Ce n'était ni la musique ni l'écriture, ni la peinture ni le temps passé à vélo au bord du canal.

Poussé néanmoins par la charge émotionnelle liée à l'éducation chez les ancêtres d'Esag, ainsi qu'à diverses considérations économico-politiques, je renouvelle mon CDD au moins jusqu'à jeudi.

>Franck : suggestion de blog notée. Ca m'éviterait de refaire les mêmes cours à deux 4e.

>Rouge : je ne sais pas bien où te trouver, mais je vais y parvenir néanmoins... mais pour l'échangisme séquentiel, j'ai bien peur de ne pas avoir grand-chose dans la besace.

And now (I hope) for something completely different.

Jean-Philippe a dit…

Je trouve aussi l'idee des blogs tres bien :)

Je pense qu'il faut utiliser au maximum les nouvelles technologies car pour eux c'est normal, ca fait partie de leur vie de tous les jours. D'ailleurs, une recente etude aux US a montre que cette generation ecrit mieux que les precedentes, ce qui parait surprenant vu les textos et autres SMS.

Mais lorsqu'ils ecrivent, ils n'ecrivent par pour un prof, juste pour avoir une note, ce qui ne les interesse pas. Sur leur blog, leur portable, etc, ils ecrivent a une audience globale (leurs amis) qu'ils veulent soit convaincre, soit aider. Ils ont un impact. Ils se sentent utiles. C'est un etat d'esprit tres different de la bonne vieille "redac" juste pour avoir la moyenne. De passifs, ils sont devenus actifs, passionnes.

Avec cette generation, on en revient a la rhetorique des Grecs, ils doivent argumenter, convaincre. Car pour nous, plus anciens, nous nous contentions d'ecrire des lettres!

Maintenant le feedback est instantane, comme sur l'ancienne agora ou dans les rues d'Athenes si on avait le malheur de tomber sur Socrate et ses passoires. ;)

Desole, je suis un peu long mais alors peut-etre on peut aller plus loin que les blogs. Et les telephones portables? C'est un outil pratique, qu'ils adoreraient utiliser. Au lieu de dire "Bon, sortez vos cahiers", vous pourriez dire "bon, sortez votre portable", vous allez voir leur tete...

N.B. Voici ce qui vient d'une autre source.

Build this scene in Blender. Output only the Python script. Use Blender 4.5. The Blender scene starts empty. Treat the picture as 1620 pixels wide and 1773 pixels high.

Le tout c'est de bien structurer les exercices, pour que ca leur apporte une reelle valeur. Mais la, on vous fait confiance. :)

PS: J'ai peut-etre faux?

Rouge a dit…

L'échangisme séquentiel... ça me fait rêver dit comme ça!!!
Pour me trouver tu as un lien vers chez moi et Oh!91 a mon email... Quant au fait que tu n'aies rien dans ta besace, pas de soucis pour moi... Si je peux t'aider pour une reprise en douceur, ce sera avec plaisir, vraiment! ( enfin bon, c'est comme tu le sens, je le proposais en toute simplicité!)

gibi a dit…

Pour moi qui ne suis enseignant, pour moi qui découvre ce blog, pour moi qui lit un premier papier au hasard dans ce blog, je dis voilà que je me sens comme si j'étais assis dans la salle de classe, dans un coin, regardant enseignant et élèves travailler, mais ce coin serait quelque part en haut, comme une caméra accrochée juste derrière la tête de l'enseignant, un oeil qui me permettrait de le voir hésiter, douter, avoir de menues joies, les plus douces, celles qui donnent aux jours leur mérite.

EmmaBovary a dit…

J'adore ce billet! Et ce passage là:
"J'ai aussi le droit de décider que je ne veux plus faire ce métier ; que passer des heures à traduire monter des morceaux de musique relire corriger créer des textes est ce qui me fascine, et que la vieillesse la sécurité de l'emploi sociale mutuelle assurance sont après tout des questions secondaires, voire des embûches sur la route de la vie. J'ai aussi le droit de démissionner pour changer de carrière, malgré la promesse d'un salaire d'indemnités de départ volontaire d'années sabbatiques pour réorientation. J'en ai aussi le droit, malgré les messages des commentaires qui rallument en moi l'idée de responsabilité de devoir de dette peut-être envers un système scolaire une famille des amis qui m'ont amené ici. J'ai aussi le droit de le faire, sans prétexter d'un système ceci ou d'une individualité cela. Sans que ce soit un échec, un manque de courage ou au contraire un acte de bravoure insigne. Juste comme on change, quoi."
Je voudrais l'avoir écrit (surtout la 2ème moitié parce j'aurais du mal à démissionner d'un quart de boulot!) et, je voudrais surtout avoir le courage de le dire à voix haute!